Last year Nehru condemned the North Korean attack on the Korean Republic, then refused to condemn the far larger attack by Communist China. Nehru seems to feel that there is a kind of quantitative morality about war: it is all right to fight a little war to stop a little aggression, but it is wrong to fight a bigger war to stop a bigger aggression. (This is the same kind of logic that considers one atom bomb morally wrong and ten "conventional" bombs morally all right.)

Too Little Force, Too Little Faith. How would Gandhi have reacted to the Korean situation? He would certainly not have behaved as Nehru has. For Gandhi never turned away from evil or denied its existence. He fought evil in his own way, which was essentially to suffer rather than to inflict suffering, to die by the sword rather than to kill with the sword. Gandhi did not believe in unresisting meekness but in non-violent resistance ("A rabbit that runs away from the bull terrier is not particularly nonviolent").

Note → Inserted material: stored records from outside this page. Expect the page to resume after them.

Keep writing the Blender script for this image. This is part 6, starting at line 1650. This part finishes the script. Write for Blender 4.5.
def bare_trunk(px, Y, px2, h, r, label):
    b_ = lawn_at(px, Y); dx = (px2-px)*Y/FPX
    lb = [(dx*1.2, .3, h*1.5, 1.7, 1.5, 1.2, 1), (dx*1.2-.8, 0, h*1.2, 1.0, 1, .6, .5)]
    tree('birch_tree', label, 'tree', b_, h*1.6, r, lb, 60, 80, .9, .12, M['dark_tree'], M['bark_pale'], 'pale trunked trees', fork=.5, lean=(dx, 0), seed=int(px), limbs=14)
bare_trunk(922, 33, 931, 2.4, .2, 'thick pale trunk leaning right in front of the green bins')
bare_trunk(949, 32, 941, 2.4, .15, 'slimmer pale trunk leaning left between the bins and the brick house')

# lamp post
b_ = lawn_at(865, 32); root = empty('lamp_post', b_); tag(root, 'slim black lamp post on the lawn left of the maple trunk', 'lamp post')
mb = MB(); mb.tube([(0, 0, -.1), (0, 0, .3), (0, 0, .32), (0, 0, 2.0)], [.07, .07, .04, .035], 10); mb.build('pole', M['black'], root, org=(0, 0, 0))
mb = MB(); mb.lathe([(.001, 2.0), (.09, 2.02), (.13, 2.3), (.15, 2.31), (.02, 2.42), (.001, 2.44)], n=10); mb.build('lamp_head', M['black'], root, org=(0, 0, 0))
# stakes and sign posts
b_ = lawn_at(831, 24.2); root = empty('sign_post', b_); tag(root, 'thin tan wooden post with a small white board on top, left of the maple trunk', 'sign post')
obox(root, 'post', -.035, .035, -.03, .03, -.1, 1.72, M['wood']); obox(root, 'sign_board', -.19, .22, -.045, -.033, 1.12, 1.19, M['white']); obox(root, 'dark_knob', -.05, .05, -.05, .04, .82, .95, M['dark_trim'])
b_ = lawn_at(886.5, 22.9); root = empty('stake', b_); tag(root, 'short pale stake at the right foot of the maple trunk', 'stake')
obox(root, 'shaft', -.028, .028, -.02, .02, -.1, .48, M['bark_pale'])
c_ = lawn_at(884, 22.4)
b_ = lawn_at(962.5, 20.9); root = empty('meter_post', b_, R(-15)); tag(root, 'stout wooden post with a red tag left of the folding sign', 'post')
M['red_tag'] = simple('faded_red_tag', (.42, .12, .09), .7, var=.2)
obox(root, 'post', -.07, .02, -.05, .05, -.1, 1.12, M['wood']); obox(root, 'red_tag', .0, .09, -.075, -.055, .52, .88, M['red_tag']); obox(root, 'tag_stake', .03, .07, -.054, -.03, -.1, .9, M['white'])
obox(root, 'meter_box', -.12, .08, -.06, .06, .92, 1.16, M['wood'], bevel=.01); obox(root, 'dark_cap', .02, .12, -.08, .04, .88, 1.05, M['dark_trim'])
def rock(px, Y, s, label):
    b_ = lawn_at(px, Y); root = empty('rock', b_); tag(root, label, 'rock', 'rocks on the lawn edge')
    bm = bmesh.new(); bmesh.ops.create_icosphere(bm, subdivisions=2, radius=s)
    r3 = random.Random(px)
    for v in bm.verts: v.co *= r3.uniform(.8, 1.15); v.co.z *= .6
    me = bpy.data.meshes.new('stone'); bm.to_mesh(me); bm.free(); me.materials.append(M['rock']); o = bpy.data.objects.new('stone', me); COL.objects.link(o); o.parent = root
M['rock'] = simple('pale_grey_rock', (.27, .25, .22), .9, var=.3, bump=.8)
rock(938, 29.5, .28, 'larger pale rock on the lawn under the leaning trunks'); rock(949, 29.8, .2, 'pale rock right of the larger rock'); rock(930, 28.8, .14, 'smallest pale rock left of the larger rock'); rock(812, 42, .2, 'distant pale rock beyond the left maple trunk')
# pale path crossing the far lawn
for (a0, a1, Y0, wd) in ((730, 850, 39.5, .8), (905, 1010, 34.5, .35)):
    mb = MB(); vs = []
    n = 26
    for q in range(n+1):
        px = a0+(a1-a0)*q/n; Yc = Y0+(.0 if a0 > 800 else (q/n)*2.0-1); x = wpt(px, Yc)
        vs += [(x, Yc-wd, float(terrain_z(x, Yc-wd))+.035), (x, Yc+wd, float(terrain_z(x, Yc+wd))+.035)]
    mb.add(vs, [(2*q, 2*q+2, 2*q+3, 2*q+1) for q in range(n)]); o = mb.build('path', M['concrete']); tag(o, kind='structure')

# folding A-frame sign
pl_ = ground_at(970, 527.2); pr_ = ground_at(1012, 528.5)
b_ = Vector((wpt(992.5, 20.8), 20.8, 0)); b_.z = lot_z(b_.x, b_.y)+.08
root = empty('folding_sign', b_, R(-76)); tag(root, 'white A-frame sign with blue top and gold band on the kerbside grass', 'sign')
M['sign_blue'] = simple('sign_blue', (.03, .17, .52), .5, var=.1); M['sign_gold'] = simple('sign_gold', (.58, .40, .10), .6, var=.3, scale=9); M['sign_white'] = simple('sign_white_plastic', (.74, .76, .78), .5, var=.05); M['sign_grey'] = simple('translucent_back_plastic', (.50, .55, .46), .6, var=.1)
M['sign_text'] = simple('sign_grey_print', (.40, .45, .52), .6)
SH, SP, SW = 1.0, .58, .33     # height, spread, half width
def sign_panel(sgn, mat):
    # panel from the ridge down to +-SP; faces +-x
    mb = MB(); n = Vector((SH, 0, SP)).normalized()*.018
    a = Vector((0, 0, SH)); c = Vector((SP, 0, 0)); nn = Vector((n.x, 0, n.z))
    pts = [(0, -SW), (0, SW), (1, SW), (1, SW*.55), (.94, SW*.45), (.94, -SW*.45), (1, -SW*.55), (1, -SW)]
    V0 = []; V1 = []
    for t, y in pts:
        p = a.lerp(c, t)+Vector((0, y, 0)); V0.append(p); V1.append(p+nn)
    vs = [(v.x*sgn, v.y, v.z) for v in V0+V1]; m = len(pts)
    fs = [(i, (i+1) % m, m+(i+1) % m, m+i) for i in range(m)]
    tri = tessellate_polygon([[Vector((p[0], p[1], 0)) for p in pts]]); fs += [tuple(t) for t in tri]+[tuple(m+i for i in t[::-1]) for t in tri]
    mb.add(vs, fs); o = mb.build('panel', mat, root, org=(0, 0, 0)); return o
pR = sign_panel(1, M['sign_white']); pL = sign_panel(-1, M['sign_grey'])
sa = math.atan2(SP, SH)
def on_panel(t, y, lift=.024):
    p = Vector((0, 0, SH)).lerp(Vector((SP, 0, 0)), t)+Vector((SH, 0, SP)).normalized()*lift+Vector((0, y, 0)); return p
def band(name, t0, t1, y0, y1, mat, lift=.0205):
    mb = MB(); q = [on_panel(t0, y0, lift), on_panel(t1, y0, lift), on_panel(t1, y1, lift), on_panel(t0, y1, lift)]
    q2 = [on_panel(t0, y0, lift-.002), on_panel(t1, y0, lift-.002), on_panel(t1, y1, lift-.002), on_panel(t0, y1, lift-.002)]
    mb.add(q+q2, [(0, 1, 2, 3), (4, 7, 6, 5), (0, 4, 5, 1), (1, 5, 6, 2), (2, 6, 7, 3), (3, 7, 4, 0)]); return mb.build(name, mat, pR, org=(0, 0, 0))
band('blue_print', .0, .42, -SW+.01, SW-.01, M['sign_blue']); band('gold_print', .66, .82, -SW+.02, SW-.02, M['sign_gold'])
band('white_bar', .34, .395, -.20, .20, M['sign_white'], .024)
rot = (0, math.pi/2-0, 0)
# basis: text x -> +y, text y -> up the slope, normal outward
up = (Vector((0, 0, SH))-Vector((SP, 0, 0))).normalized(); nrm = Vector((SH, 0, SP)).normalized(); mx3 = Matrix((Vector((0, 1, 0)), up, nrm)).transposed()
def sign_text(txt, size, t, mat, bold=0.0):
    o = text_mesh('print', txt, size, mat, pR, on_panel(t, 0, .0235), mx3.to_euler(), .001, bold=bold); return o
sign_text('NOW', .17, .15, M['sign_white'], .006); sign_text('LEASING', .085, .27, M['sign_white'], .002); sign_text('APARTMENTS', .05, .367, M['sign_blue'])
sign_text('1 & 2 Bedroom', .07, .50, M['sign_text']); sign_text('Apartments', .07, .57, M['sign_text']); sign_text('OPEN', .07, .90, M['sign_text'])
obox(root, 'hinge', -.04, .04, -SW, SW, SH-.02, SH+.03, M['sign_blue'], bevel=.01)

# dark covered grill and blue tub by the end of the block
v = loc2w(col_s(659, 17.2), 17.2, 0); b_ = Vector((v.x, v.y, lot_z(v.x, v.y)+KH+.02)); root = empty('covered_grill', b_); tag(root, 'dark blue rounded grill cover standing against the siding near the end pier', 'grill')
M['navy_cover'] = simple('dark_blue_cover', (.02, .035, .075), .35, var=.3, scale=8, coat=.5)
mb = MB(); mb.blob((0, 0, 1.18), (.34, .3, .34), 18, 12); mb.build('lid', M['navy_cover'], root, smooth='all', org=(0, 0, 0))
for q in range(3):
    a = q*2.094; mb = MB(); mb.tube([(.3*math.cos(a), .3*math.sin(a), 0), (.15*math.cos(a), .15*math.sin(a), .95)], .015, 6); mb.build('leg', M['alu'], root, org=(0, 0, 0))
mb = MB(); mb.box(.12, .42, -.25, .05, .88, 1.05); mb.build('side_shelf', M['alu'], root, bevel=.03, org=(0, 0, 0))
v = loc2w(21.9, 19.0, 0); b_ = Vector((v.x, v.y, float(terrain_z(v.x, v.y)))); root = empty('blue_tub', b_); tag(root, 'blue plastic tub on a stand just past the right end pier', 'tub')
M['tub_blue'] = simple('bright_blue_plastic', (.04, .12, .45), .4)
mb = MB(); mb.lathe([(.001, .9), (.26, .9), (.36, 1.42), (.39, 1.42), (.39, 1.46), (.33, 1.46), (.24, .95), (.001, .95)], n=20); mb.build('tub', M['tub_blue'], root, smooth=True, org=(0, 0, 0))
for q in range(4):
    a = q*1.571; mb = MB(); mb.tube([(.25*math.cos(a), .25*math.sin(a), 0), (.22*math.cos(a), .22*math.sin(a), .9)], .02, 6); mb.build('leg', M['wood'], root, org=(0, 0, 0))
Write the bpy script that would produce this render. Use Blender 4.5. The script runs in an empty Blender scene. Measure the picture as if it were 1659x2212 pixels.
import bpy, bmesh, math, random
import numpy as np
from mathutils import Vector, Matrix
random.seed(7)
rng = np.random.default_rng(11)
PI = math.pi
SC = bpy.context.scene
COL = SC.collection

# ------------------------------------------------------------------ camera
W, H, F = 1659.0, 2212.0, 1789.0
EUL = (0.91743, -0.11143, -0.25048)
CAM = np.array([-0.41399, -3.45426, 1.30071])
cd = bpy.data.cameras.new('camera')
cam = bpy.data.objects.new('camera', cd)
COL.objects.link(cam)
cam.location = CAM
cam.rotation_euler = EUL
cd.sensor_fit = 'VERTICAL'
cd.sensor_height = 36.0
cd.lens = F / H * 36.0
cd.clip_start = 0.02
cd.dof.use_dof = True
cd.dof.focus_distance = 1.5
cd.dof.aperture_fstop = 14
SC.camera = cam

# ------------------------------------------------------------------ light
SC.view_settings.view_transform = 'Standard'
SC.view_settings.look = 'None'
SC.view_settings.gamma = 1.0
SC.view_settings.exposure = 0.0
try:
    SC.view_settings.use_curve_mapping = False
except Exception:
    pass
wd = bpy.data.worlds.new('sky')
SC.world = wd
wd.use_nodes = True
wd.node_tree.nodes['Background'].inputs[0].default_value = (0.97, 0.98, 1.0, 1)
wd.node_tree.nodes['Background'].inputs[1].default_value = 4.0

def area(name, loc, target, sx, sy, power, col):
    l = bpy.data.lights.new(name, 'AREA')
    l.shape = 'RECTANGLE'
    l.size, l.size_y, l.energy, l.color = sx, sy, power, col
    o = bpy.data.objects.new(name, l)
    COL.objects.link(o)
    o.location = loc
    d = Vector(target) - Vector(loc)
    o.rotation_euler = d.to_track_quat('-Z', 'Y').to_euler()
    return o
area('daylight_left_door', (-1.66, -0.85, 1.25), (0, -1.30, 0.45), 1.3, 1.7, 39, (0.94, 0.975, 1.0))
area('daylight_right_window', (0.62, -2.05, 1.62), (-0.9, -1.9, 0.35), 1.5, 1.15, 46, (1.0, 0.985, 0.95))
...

Gandhi might well have denounced the Communists, as he denounced the Nazis in World War II, but he would have called on the West to fight them with non-violent weapons, as he suggested that the Nazis should be fought. The West might not have been able, or fit, to follow that advice, but the moral conflict would have been clear: a conflict between a saint and worldly men. The conflict between Nehru and the West is not a conflict between saintliness and worldliness, but between two forms of worldliness—Nehru's neutralism masquerading as otherworldliness. As one writer on India, Herrymon Maurer, has put it: "[Nehru's] middle ground is the dangerous ground: it provides neither enough faith nor enough force."